Vivemos num mundo de impermanência constante, em que a idealização compulsiva retira-nos a pre-disposição de querer “ser para o outro” (à sugestão de Hegel) e disso ninguém está isento. A consciência que temos de nós, a autoconsciência, só se realiza plenamente através do reconhecimento e da relação com o outro. Ao enfrentar-nos com a possibilidade de amar, são tantos os receios e os questionamentos que nos assombram que corremos o risco de dizer “te amo” com uma interrogação que pode ser vista como retórica, mas muitas vezes é o manifesto de uma dúvida que todos temos: serei capaz de amar? 

“Te amo, viu?”

“Te amo, tá?”

O “viu”, conjugação do pretérito perfeito do indicativo da terceira pessoa do singular do verbo Ver, impõe a necessidade que a validação surja do outro lado como reposta, o que de certa forma sensibiliza ou fragiliza também o nosso auto-amor. 

O “tá” como interjeição pode tanto interromper ou mostrar intenção de parar uma ação, uma sucessão de incidências que podem não ser tão expressivas quanto, às vezes, gostaríamos que fossem. 

Amar é um ato revolucionário mas, nos dias que correm, amar só não basta. 

Contudo, amorosidade se constrói, e isso faz-se diariamente.
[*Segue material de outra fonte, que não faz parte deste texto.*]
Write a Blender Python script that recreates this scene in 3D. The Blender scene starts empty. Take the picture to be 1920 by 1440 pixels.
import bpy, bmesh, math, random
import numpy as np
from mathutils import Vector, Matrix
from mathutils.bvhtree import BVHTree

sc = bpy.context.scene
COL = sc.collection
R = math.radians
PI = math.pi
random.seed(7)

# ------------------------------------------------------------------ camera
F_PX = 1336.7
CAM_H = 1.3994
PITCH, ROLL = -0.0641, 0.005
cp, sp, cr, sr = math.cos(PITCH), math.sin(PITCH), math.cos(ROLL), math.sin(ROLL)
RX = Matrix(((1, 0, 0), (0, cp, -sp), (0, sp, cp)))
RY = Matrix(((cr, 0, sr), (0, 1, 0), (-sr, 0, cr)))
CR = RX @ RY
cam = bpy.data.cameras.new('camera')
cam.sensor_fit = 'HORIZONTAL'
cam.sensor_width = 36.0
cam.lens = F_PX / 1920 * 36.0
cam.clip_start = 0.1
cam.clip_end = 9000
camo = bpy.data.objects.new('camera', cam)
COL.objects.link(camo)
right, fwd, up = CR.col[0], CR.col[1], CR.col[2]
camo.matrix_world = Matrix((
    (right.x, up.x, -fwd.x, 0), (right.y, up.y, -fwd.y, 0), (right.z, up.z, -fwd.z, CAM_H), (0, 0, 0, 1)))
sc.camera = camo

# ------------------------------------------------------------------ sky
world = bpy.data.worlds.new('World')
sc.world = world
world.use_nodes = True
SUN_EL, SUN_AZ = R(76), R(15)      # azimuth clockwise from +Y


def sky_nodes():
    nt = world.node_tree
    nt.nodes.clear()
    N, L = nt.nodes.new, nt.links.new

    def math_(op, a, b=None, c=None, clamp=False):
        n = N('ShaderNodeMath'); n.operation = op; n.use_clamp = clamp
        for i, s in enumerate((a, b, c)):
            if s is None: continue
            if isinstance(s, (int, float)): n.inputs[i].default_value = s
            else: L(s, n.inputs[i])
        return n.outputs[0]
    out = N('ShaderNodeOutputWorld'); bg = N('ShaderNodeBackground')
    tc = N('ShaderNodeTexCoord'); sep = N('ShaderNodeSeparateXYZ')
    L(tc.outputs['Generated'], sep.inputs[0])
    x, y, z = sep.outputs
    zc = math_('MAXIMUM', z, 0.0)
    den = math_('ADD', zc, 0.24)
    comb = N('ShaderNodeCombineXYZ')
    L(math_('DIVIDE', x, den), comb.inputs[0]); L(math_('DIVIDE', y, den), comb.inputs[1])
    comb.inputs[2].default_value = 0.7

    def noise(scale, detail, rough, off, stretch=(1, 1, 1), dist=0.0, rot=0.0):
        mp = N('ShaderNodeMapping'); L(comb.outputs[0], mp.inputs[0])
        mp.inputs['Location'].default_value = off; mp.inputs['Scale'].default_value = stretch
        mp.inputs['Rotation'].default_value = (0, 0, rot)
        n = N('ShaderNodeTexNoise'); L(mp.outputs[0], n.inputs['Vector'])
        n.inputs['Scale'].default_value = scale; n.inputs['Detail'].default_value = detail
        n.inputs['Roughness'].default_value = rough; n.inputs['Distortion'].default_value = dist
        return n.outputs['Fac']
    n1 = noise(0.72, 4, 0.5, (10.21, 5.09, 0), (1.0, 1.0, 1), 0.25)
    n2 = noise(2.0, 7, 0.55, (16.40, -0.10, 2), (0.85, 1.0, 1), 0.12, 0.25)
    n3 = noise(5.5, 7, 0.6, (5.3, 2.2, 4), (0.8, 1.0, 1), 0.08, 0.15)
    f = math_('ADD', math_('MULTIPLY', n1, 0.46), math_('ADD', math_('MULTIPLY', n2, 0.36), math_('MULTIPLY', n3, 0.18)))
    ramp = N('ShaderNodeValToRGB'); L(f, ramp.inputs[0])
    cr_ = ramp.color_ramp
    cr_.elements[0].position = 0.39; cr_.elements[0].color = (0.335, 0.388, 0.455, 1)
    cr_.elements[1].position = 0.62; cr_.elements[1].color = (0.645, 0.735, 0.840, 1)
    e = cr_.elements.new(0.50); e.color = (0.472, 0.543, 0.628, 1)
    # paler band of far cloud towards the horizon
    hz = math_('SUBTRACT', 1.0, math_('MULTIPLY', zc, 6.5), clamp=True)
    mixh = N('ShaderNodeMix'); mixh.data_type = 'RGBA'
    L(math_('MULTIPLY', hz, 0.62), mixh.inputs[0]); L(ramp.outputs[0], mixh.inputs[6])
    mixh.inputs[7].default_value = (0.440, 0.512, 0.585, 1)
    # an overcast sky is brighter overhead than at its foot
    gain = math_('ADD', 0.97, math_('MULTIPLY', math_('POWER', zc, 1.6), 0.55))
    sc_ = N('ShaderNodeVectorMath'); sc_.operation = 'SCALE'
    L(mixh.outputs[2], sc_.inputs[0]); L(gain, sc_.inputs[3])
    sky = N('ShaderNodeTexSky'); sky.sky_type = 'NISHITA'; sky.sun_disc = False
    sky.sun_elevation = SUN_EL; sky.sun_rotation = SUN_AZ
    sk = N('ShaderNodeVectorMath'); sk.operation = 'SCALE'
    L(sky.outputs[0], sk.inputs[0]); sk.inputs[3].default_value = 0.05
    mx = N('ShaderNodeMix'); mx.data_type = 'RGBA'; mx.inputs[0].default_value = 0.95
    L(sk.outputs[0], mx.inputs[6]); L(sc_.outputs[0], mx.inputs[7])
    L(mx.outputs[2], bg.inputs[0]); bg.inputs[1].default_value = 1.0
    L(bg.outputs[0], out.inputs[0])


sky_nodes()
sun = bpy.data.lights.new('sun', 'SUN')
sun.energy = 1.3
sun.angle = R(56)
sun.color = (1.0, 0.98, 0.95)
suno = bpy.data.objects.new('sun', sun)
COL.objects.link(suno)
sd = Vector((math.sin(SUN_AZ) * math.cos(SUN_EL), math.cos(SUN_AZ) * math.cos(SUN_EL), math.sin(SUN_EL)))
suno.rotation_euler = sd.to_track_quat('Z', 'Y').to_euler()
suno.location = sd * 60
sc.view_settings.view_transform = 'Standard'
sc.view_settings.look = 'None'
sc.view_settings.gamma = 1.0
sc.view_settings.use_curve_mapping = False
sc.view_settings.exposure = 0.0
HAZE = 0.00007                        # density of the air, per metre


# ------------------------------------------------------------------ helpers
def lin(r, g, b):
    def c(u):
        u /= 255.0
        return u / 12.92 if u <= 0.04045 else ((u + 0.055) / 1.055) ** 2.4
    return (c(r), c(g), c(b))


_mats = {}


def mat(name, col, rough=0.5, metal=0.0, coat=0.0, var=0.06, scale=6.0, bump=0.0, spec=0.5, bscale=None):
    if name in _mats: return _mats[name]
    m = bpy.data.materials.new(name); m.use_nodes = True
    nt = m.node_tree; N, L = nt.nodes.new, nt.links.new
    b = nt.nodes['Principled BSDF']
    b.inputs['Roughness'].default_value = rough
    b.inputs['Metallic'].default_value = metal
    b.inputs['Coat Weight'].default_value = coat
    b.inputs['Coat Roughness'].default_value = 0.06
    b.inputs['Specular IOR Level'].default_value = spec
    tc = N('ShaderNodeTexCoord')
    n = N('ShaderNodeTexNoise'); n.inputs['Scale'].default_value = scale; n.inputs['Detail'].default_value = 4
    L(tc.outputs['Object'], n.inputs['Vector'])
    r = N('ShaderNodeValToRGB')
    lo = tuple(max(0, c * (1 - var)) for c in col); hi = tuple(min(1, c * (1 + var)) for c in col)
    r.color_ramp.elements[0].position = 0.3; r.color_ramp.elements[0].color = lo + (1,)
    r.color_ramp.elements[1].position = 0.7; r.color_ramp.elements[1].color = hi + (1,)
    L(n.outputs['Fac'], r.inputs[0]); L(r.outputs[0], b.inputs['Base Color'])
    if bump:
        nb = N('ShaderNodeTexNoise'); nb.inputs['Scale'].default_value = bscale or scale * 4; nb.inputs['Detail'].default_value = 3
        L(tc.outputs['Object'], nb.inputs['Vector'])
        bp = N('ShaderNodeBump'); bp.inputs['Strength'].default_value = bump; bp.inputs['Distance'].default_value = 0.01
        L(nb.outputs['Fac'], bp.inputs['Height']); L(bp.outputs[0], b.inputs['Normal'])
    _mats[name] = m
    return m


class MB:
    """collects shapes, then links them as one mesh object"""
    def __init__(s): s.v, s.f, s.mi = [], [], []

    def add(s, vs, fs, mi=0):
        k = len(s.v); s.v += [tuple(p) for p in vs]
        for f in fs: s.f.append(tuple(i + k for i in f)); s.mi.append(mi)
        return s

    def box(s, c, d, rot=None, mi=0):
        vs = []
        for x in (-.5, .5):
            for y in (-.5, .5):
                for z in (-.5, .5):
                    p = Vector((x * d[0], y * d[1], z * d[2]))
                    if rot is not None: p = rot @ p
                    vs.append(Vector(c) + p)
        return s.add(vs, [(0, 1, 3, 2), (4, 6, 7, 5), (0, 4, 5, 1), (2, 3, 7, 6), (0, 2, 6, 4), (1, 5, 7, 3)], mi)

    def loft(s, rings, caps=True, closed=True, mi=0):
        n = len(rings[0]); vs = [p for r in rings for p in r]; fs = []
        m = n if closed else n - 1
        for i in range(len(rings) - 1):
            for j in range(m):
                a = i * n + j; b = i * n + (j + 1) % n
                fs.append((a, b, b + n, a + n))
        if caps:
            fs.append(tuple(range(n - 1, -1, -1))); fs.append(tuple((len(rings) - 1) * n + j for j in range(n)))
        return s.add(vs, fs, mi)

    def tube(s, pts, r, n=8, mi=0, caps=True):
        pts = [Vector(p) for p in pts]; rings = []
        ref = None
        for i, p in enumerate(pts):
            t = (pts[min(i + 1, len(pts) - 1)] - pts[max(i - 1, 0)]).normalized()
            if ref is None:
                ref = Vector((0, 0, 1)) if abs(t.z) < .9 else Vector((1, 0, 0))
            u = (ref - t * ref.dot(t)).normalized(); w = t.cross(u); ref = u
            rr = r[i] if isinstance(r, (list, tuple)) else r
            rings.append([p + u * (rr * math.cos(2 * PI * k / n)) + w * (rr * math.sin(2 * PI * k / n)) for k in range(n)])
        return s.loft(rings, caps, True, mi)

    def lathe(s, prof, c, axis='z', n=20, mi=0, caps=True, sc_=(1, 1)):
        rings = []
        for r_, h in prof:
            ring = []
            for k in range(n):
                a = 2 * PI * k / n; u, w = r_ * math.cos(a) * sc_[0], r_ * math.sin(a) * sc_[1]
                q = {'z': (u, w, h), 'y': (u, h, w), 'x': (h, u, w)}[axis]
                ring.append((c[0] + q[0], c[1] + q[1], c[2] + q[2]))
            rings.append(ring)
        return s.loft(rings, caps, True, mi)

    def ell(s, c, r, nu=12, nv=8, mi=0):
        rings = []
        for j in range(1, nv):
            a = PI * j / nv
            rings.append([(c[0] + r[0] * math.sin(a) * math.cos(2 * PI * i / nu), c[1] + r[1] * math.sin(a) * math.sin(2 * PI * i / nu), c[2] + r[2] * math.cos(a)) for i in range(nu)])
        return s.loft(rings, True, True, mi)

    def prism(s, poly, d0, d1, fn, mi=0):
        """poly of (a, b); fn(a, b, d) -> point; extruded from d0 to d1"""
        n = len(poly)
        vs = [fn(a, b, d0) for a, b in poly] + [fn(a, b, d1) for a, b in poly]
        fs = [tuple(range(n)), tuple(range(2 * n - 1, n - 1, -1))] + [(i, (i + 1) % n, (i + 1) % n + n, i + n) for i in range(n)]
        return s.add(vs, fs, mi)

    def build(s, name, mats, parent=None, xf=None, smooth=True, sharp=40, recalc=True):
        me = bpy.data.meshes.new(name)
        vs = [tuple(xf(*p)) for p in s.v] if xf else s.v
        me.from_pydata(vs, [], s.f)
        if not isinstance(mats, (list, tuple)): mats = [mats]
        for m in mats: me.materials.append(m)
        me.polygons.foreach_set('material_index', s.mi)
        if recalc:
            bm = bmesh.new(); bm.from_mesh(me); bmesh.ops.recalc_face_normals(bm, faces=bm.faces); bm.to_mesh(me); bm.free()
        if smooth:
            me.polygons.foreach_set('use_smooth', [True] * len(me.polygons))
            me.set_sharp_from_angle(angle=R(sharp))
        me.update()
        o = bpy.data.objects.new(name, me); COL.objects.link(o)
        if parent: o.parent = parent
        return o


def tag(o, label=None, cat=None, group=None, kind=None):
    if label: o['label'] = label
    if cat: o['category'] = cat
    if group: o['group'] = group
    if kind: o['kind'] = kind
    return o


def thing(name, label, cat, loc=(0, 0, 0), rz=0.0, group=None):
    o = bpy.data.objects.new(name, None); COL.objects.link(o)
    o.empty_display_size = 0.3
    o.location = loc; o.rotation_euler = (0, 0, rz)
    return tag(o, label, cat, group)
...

É como cuidar das plantas. O cheiro, o toque, o calor, a energia do outro são imprescindíveis para termos neurónios de melhor qualidade, e em última análise, é isso que nos enaltece. A vontade de manter a chama do nosso desejo em comum o mais duradoura possível. 

A begónia-preta dourada de espécie humana tem me dado muitas flores desde o início da primavera. Pedindo consentimento para o primeiro beijo, me pedindo em namoro e me regando de abraços com cada palavra. E agora que se aproxima o outono, espero que consigamos sobreviver o inverno, porque o último “te amo” que ouvi, não foi com “viu”, nem foi com “tá”. 
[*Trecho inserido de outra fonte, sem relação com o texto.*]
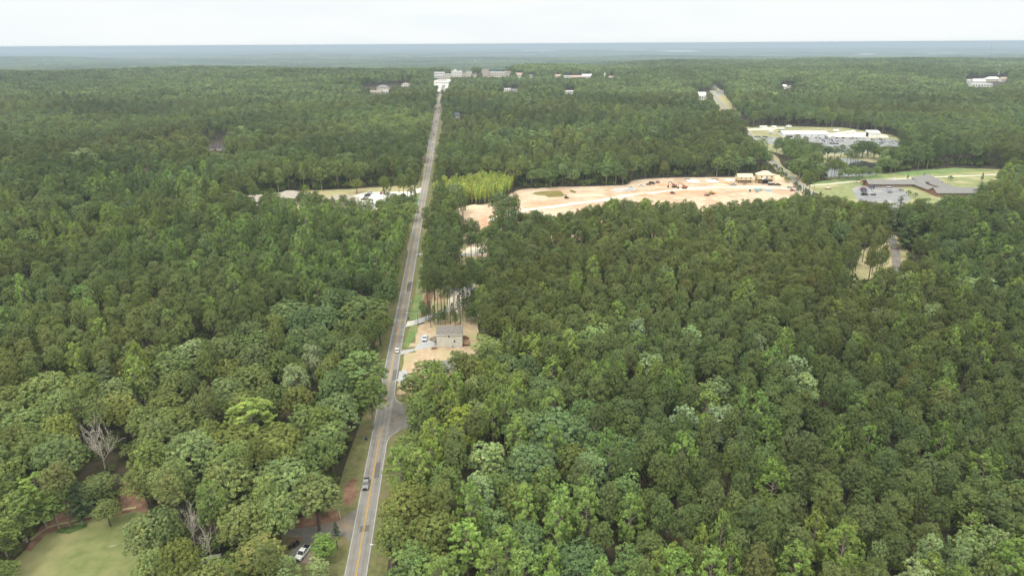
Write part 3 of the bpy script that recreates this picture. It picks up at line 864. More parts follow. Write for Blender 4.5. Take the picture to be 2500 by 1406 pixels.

Desta feita, tal como com Peter, espero que a nossa nova relação com esta crónica, floresça, e que possamos juntas colher frutos de amor. 

– Olá, sou Paulo Pascoal, a vossa nova Voz Futura! 🙂

(1) “Plant daddy” – alguém, geralmente homem, apaixonado por plantas, especialmente plantas de interior, e que as trata com cuidado e atenção, muitas vezes comparando seu cuidado ao de um pai.